Microstructure, wettability, and thermal stability of semifluorinated self-assembled monolayers (SAMs) on gold

The microstructure, wettability, and thermal stability of self-assembled monolayers (SAMs) on gold generated from semifluorinated alkanethiols F(CF₂)₁₀(CH₂)_nSH, where n = 2, 6, 11, 17, and 33 (F10HnSH), were examined by polarization modulation infrared reflection absoprtion spectroscopy (PM-IRRAS) and dynamic contact angle measurements. Analysis by PM-IRRAS revealed that the length of the methylene spacer (Hn) influenced the tilt angle of the fluorocarbon segments in the semifluorinated SAMs. As the length of the methylene spacer was increased, the tilt angle of the perfluorocarbon moiety increased with respect to the surface normal.
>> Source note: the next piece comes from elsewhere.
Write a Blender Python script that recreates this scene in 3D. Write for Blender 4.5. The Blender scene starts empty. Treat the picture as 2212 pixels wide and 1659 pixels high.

The longer methylene spacers (Hn,n = 11, 17, and 33) exhibited well-ordered trans-extended conformations as indicated by the position of the antisymmetric methylene band Shortening the length of the methylene spacer to n = 6, however, led to a decrease in conformational order Dynamic contact angle measurements, using the Wilhelmy plate method showed that the semifluorinated SAMs were poorly wet by both water (average θ_a = 120°) and hexadecane (average θ_a = 81°). The wettability varied with the length of the methylene spacer; in particular, both the thinnest and the thickest semifluorinated SAMs (derived from F10H2SH and F10H33SH, respectively) exhibited relatively low dynamic contact angle values. In addition, the thermal stability of the semifluorinated SAMs was found to increase as the length of the methylene spacer was increased. Overall, these films exhibited remarkable resistance to thermal degradation (e.g., SAMs derived from F10H33SH sustained a relatively high contact angles after incubation at 150 °C for 1 h in air).